Select a challenge and assign it to a specific student or an entire group. You can set a due date to motivate students to complete their work on time.

6. Configure auto-grading

To save time on grading, configure automatic grading rules:

  1. Open the challenge details in the Challenges tab
  2. Add auto-grading rules — choose the rule type:
    • output_match — compare output against expected result
    • contains_element — check for the presence of an HTML element
    • css_property — check a CSS property value
    • code_contains — check for a code fragment
    • regex_match — match against a regular expression
  3. Save the rules — from now on, student submissions will be graded automatically
  4. You can preview results before applying them and override the automatic grade if needed

Auto-grading is especially useful for challenges with clear-cut correct answers, such as checking whether a page contains required HTML elements.

7. Create learning paths

Learning paths let you arrange challenges into a logical sequence:

  1. Go to the Learning Paths section in the panel
  2. Click "Create path" and give it a name
  3. Add challenges in the proper order — drag to reorder them
  4. Mark key steps as gate steps — students must complete these before proceeding
  5. Assign the path to students or an entire group

Paths are ideal for running courses, e.g., "Introduction to HTML" with 10 sequential lessons where each one builds on the previous.

8. Create lesson plans

The Lesson Plans module lets you build structured lesson plans:

  1. Go to the Lesson Plans tab in the School section of the admin panel
  2. Click "New lesson plan"
  3. Fill in the fields: title, description, subject, grade level, duration
  4. Optionally attach a PDF file with materials
  5. Save the lesson plan — it will be visible to you and the organization owner

Lesson plans help you organize teaching materials and plan the flow of your classes.

9. Monitor student work

The admin panel gives you full visibility into student activity:

Projects

In the Projects tab, you can see all your students' projects — their names, size, creation date, and last edit date. You can open any project and review its contents.

AI chat

In the Chat Logs tab, you can browse students' conversations with the AI assistant. You can see what they're asking and what answers they receive. This helps you understand what students are struggling with.

Moderation

In the Moderation tab, you'll find alerts about inappropriate content in student code or chat. The system automatically detects and reports such cases.

10. Use code reviews

Code reviews allow you to work in detail with student solutions:

  1. Open a student's submission awaiting review
  2. Review the code and add inline annotations — click on a line to add a comment
  3. Choose the annotation type: suggestion (how to improve), issue (error to fix), or praise (highlighting something good)
  4. After completing the review, change the status to completed

Code reviews give students specific feedback, pointing out exactly which lines of code need improvement.

11. Analyze statistics

The analytics panel gives you insight into student activity and engagement:

Activity heatmap

The heatmap shows when students are most active — on which days and at what times. This helps you plan lessons and set assignment deadlines.

Engagement snapshots

Weekly summary of key metrics: how many students were active, what percentage of challenges were completed, and how many students have stopped using the platform.

Events

Detailed event tracking: logins, file saves, solution submissions, and chat messages. This lets you identify students who need additional support.

12. Use the gradebook

The Gradebook brings all results together in one place:

  • Open the Gradebook in the admin panel
  • You see a table: challenges as columns, students as rows
  • You can download the gradebook in CSV format for further analysis
  • Use batch operations to grade and manage submissions in bulk

13. Grade work manually

When a student completes a challenge (lesson), you can grade their work:

  1. Open the Challenges tab and select a lesson
  2. Click on the student's attempt to see their solution
  3. Assign points (0-100) for the quality of the solution
  4. Write feedback — praise what went well and suggest what can be improved

CSS Battle tasks are graded automatically by the system (pixel comparison), but you can also review and comment on them.

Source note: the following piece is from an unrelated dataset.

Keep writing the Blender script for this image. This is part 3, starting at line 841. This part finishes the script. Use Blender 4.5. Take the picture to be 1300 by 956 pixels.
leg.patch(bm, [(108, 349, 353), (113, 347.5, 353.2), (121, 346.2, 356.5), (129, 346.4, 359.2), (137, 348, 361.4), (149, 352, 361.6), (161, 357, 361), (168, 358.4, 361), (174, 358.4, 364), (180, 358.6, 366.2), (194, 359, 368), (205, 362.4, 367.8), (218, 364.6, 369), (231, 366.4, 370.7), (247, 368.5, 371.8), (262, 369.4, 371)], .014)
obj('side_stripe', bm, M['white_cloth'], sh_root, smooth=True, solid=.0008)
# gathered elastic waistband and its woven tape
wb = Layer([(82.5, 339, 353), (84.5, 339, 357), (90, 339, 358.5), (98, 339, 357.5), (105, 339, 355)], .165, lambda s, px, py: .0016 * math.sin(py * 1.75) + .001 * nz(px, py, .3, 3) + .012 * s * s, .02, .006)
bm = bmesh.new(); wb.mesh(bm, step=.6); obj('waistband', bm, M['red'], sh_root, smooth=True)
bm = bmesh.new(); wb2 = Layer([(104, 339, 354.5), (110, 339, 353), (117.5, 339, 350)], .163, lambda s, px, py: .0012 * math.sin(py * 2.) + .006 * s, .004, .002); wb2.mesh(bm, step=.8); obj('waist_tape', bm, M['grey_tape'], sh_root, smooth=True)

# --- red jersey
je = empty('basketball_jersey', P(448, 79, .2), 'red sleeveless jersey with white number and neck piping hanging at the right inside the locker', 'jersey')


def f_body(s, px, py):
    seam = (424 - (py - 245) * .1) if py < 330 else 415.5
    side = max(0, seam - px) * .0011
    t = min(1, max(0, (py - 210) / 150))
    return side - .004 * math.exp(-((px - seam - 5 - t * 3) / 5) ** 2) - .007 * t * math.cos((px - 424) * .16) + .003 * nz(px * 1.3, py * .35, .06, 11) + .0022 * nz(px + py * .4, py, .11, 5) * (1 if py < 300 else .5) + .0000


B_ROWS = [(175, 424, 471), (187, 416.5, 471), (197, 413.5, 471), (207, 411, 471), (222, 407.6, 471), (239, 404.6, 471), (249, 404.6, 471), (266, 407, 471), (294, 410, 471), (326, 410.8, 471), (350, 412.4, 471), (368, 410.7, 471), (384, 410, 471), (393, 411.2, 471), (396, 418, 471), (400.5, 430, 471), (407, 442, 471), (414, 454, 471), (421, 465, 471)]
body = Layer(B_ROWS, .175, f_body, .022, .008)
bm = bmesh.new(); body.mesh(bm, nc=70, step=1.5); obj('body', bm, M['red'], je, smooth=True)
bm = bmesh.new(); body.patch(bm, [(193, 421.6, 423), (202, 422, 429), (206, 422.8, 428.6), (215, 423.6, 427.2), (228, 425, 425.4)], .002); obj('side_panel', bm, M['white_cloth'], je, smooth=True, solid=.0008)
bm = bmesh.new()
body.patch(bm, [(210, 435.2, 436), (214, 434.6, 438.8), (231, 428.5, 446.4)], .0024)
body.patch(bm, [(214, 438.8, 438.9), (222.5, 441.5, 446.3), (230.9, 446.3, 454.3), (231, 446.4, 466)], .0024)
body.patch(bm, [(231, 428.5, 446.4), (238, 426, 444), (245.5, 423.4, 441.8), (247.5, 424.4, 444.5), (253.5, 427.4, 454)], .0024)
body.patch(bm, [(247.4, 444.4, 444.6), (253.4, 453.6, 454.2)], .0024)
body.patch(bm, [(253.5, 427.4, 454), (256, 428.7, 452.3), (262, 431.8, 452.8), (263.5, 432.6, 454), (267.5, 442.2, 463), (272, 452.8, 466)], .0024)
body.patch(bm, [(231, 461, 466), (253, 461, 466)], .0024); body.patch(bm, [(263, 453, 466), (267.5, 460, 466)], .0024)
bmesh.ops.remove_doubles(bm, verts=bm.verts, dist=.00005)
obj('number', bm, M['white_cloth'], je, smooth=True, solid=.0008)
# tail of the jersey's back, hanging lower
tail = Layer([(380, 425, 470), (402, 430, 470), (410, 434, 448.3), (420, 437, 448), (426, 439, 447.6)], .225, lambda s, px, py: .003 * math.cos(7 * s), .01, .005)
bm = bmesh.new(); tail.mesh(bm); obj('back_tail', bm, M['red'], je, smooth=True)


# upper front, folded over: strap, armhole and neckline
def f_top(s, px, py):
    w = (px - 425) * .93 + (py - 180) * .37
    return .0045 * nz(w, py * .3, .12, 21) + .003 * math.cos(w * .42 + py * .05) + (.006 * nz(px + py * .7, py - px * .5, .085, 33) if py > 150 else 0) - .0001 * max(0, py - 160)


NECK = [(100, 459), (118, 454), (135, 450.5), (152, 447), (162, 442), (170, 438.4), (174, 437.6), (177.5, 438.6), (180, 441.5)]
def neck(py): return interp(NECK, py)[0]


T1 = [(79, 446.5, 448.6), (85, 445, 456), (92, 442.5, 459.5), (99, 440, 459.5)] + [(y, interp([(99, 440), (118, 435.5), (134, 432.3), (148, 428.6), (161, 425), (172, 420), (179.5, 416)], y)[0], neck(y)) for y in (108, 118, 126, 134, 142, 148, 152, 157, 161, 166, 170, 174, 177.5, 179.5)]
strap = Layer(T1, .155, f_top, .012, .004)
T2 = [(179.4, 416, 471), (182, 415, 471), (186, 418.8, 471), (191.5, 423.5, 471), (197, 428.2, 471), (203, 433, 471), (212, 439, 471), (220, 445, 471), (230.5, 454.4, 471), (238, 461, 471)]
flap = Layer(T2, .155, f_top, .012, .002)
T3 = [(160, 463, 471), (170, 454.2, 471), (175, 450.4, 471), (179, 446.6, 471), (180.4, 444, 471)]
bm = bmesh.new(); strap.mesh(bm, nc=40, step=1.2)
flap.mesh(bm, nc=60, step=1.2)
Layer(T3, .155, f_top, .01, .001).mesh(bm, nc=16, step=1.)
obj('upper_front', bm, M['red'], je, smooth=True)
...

14. Assign materials to teachers (School plan)

If you are the organization owner on the School plan, you can manage access to materials:

  1. Go to the Challenges or Lesson Plans tab
  2. Use the Assign to teachers component (icon next to the material)
  3. Select the teachers you want to assign the material to
  4. You can also use bulk assignment — select multiple materials and teachers at once
  5. Teachers will only see materials assigned to them and those they created themselves

This lets you precisely control which materials are available to which teachers.

15. Track progress

The platform collects information about student progress:

  • Leaderboard — student ranking by XP points (this week, this month, or all time)
  • Achievements — which badges students have earned
  • Challenges — how many tasks each student has completed and what scores they achieved
  • Learning paths — which step of the path each student is on
  • Activity — action log in the organization (visible to the owner)

Tip: Start by creating one group, adding a few students, and assigning the first challenge. Then configure auto-grading for simple tasks and create your first learning path. Once you feel comfortable, expand your organization with more groups, lesson plans, and advanced analytics. The platform is easy to use — no technical knowledge required.